STATED GOAL:
Print only the lines from the top of the data through the line with "scene.camera = cam", both included, skipping every picture.

········

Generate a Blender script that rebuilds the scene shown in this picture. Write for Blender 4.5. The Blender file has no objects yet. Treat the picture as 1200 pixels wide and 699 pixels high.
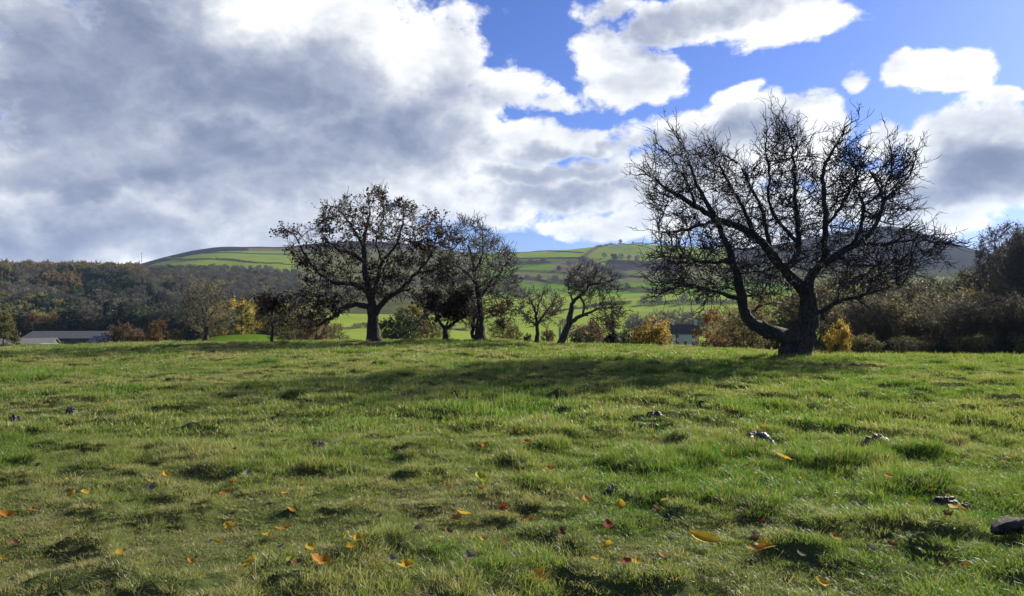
import bpy, math, random
import numpy as np
R = math.radians
rng = np.random.default_rng(7)
random.seed(7)
scene = bpy.context.scene
COL = scene.collection
EYE, FPX, HOR = 1.55, 900.0, 349.5          # eye height (m), focal length in photo pixels, horizon row

# ------------------------------------------------------------------ camera
cam_d = bpy.data.cameras.new('camera'); cam = bpy.data.objects.new('camera', cam_d); COL.objects.link(cam)
cam_d.sensor_width = 36; cam_d.lens = 27.0; cam_d.clip_start = 0.1; cam_d.clip_end = 20000
cam.location = (0, 0, EYE); cam.rotation_euler = (R(90), 0, 0)
scene.camera = cam

# ------------------------------------------------------------------ light, exposure
SUN_AZ, SUN_EL = 43.0, 23.5                   # degrees to the right of the view (+Y), and above the horizon
sun_d = bpy.data.lights.new('sun', 'SUN'); sun = bpy.data.objects.new('sun', sun_d); COL.objects.link(sun)
sun_d.energy = 5.0; sun_d.angle = R(0.5); sun_d.color = (1.0, 0.93, 0.80)
sun.rotation_euler = (R(90 - SUN_EL), 0, R(180 - SUN_AZ))
scene.view_settings.view_transform = 'Standard'; scene.view_settings.look = 'None'
scene.view_settings.gamma = 1.0; scene.view_settings.exposure = 1.05
cy = scene.cycles
cy.max_bounces = 6; cy.diffuse_bounces = 2; cy.glossy_bounces = 1; cy.transmission_bounces = 3; cy.volume_bounces = 0
cy.transparent_max_bounces = 8; cy.use_denoising = True
cy.volume_step_rate = 4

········

ANSWER TO THE EXERCISE:
Generate a Blender script that rebuilds the scene shown in this picture. Write for Blender 4.5. The Blender file has no objects yet. Treat the picture as 1200 pixels wide and 699 pixels high.
import bpy, math, random
import numpy as np
R = math.radians
rng = np.random.default_rng(7)
random.seed(7)
scene = bpy.context.scene
COL = scene.collection
EYE, FPX, HOR = 1.55, 900.0, 349.5          # eye height (m), focal length in photo pixels, horizon row

# ------------------------------------------------------------------ camera
cam_d = bpy.data.cameras.new('camera'); cam = bpy.data.objects.new('camera', cam_d); COL.objects.link(cam)
cam_d.sensor_width = 36; cam_d.lens = 27.0; cam_d.clip_start = 0.1; cam_d.clip_end = 20000
cam.location = (0, 0, EYE); cam.rotation_euler = (R(90), 0, 0)
scene.camera = cam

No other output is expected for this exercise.